The broadcaster has offered to set up a new career average scheme for workers who belong to its defined benefit pension, who are concerned that the planned changes will reduce the value of their retirement income.

The BBC announced plans to overhaul its defined benefit schemes in June after discovering the deficit had ballooned from £470 million in 2008 to about £2 billion.

It gave existing members of the scheme the choice of either staying in it but having any salary increases used in pension calculations capped at 1% a year, or leaving the scheme and joining a new defined contribution one.

But members of the National Union of Journalists and the technicians' union Bectu voted to strike by more than 9-1 in protest at the "punitive" changes the group planned to make to the scheme.

The BBC said today that it had listened to members who had expressed serious concerns about the 1% cap on pensionable pay rises, and it was offering to set up a new career average pension for them.

The benefits paid out by the new scheme would be lower than those paid out by a final salary one, as workers' pensions would be based on their average earnings while they were a member of it, rather than their pay immediately before they retire.

But there will be no cap on the level of people's pay that will be used in the calculations, meaning any pay rises or promotions would be reflected in their pension.

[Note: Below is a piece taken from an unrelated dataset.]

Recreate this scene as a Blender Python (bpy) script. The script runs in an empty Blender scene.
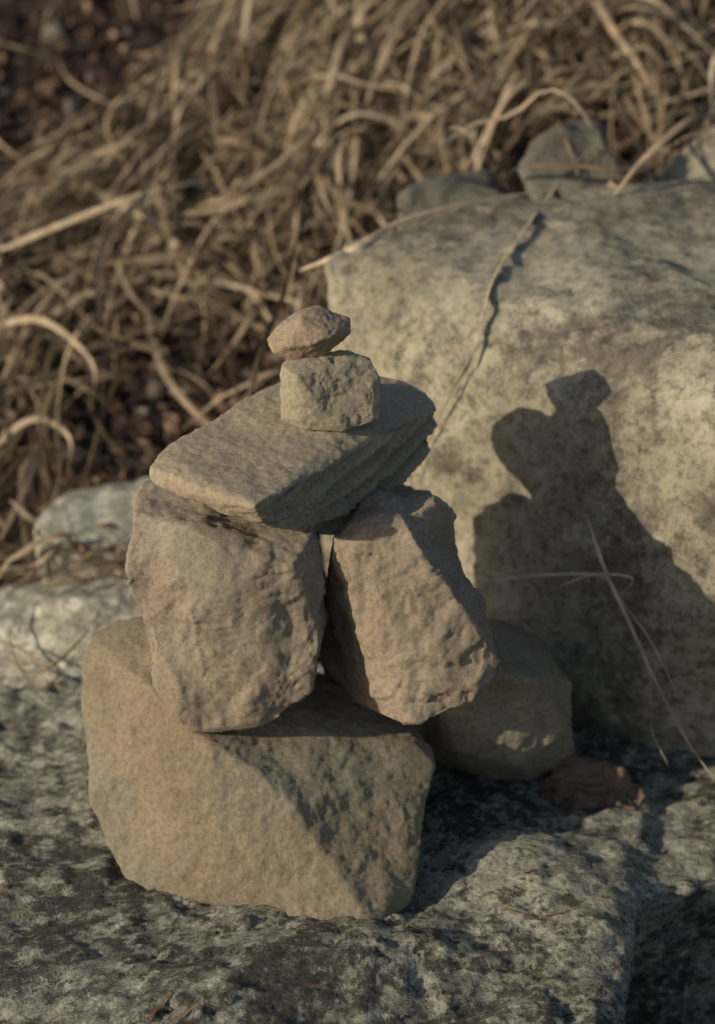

People would accrue benefits at the rate of one sixtieth of their salary each year, the same as under the current system, while pensions in payment would rise each year in line with the lower of Consumer Price Inflation or 2.5%.

The BBC closed its final salary pension scheme to new members in 2006, when it introduced a career average scheme. The schemes have around 23,000 members of whom 17,000 are still contributing.

Workers who opt for the new career average scheme, which will be known as CAB 2011, will be asked to contribute 7% of their pay - considerably higher than the 4% members of the current career average scheme pay, but lower than the 7.5% paid by members of the final salary scheme.

In an email to members Mark Thompson, director-general of the BBC, said: "Pension reform at the BBC is inevitable.

"We have a large current deficit in our scheme and face long term pressures which, without action now, would undermine the scheme and compromise the broader finances of the BBC."

He added that while CAB 2011 was not a "panacea", it did go a "significant way" to addressing the concerns expressed during the consultation.

The consultation on the changes to the scheme had been due to finish at the end of this month, but the BBC has now extended it until the middle of November.